Sweeney reportedly fought hard to bring Immaculate to life, having first auditioned for the role when she was 16, then resurrecting it (heh) through her own production company years later after the project had stalled. You have to admire the chutzpah it takes to bring something like this to life - it's bold and edgy and goes places that mainstream horror films rarely dare to touch. But in going where it goes, one almost wishes it had gone farther. Director Michael Mohan conjures an agreeably eerie atmosphere, and Sweeney is terrific as the would-be Mary whose journey becomes one of reclaiming her bodily autonomy in the face of repressive religious dogma. Still, in the shadow of Suspiria, this story almost begs for something more surreal and dreamlike than the more literal film we ultimately get.
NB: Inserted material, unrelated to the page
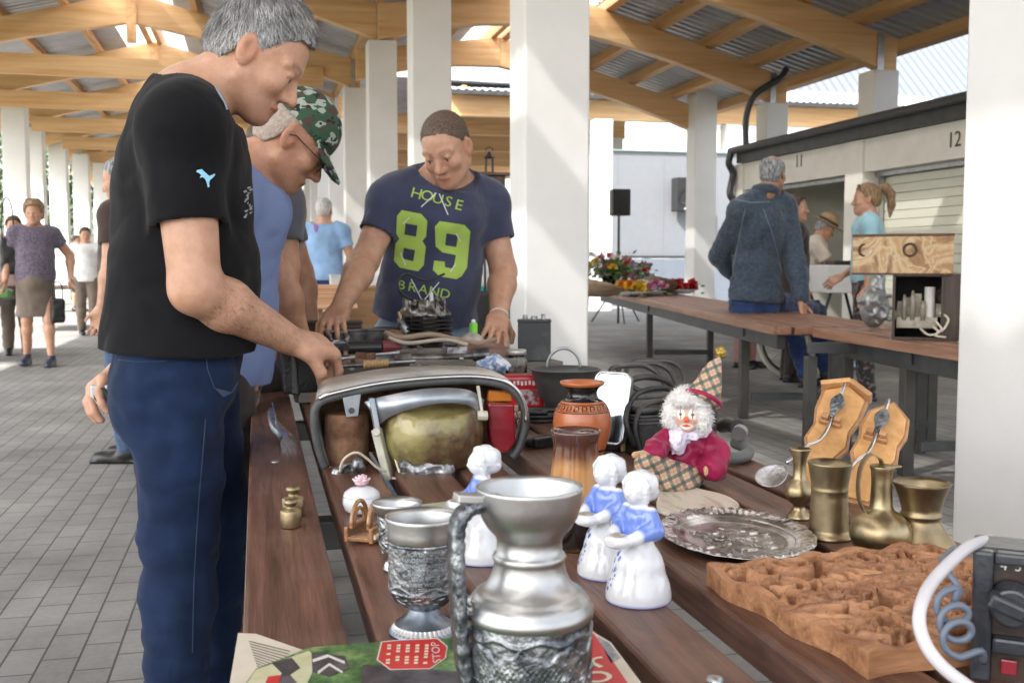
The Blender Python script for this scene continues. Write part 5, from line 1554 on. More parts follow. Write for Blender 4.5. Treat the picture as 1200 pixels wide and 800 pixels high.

No matter how far it thinks it's going, there's always a nagging sense that it wants to go further. And while it's impressive for a film of this size to go for broke in the way that it does, its transparency about its own mysteries ultimately holds it back from being something really special, even if it still has some gruesome surprises in store.


GRADE - ★★½ (out of four)

IMMACULATE | Directed by Michael Mohan | Stars Sydney Sweeney, Álvaro Morte, Benedetta Porcaroli, Dora Romano | Rated R for strong and bloody violent content, grisly images, nudity and some language | Now playing in theaters everywhere.